Responsible for some of the most elegant and age-worthy wines in the world, Nebbiolo, named for the ubiquitous autumnal fog (called nebbia in Italian), is the star variety of northern Italy’s Piedmont region. Grown throughout the area, as well as in the neighboring Valle d’Aosta and Valtellina, it reaches its highest potential in the Piedmontese villages of Barolo, Barbaresco and Roero. Outside of Italy, growers are still very much in the experimentation stage but some success has been achieved in parts of California. Somm Secret—If you’re new to Nebbiolo, start with a charming, wallet-friendly, early-drinking Langhe Nebbiolo or Nebbiolo d'Alba.
The center of the production of the world’s most exclusive and age-worthy red wines made from Nebbiolo, the Barolo wine region includes five core townships: La Morra, Monforte d’Alba, Serralunga d’Alba, Castiglione Falletto and the Barolo village itself, as well as a few outlying villages.

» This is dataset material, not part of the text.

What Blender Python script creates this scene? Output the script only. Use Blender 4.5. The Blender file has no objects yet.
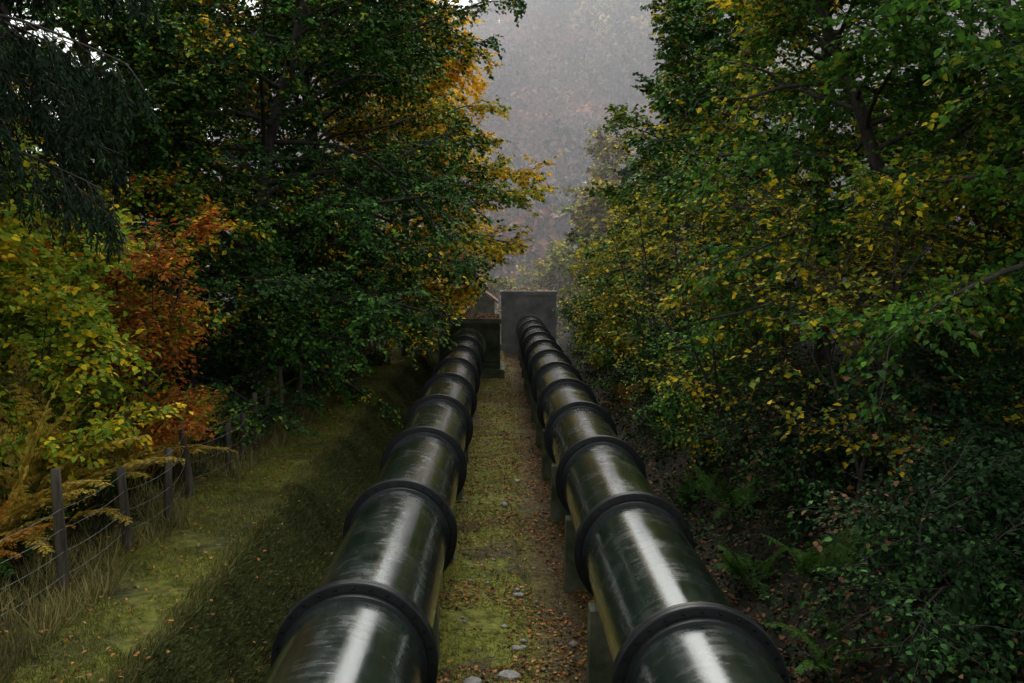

The landscape of Barolo, characterized by prominent and castle-topped hills, is full of history and romance centered on the Nebbiolo grape. Its wines, with the signature “tar and roses” aromas, have a deceptively light garnet color but full presence on the palate and plenty of tannins and acidity. In a well-made Barolo wine, one can expect to find complexity and good evolution with notes of, for example, strawberry, cherry, plum, leather, truffle, anise, fresh and dried herbs, tobacco and violets.
There are two predominant soil types here, which distinguish Barolo from the lesser surrounding areas. Compact and fertile Tortonian sandy marls define the vineyards farthest west and at higher elevations. Typically the Barolo wines coming from this side, from La Morra and Barolo, can be approachable relatively early on in their evolution and represent the “feminine” side of Barolo, often closer in style to Barbaresco with elegant perfume and fresh fruit.
On the eastern side of the Barolo wine region, Helvetian soils of compressed sandstone and chalks are less fertile, producing wines with intense body, power and structured tannins. This more “masculine” style comes from Monforte d’Alba and Serralunga d’Alba. The township of Castiglione Falletto covers a spine with both soil types.
The best Barolo wines need 10-15 years before they are ready to drink, and can further age for several decades.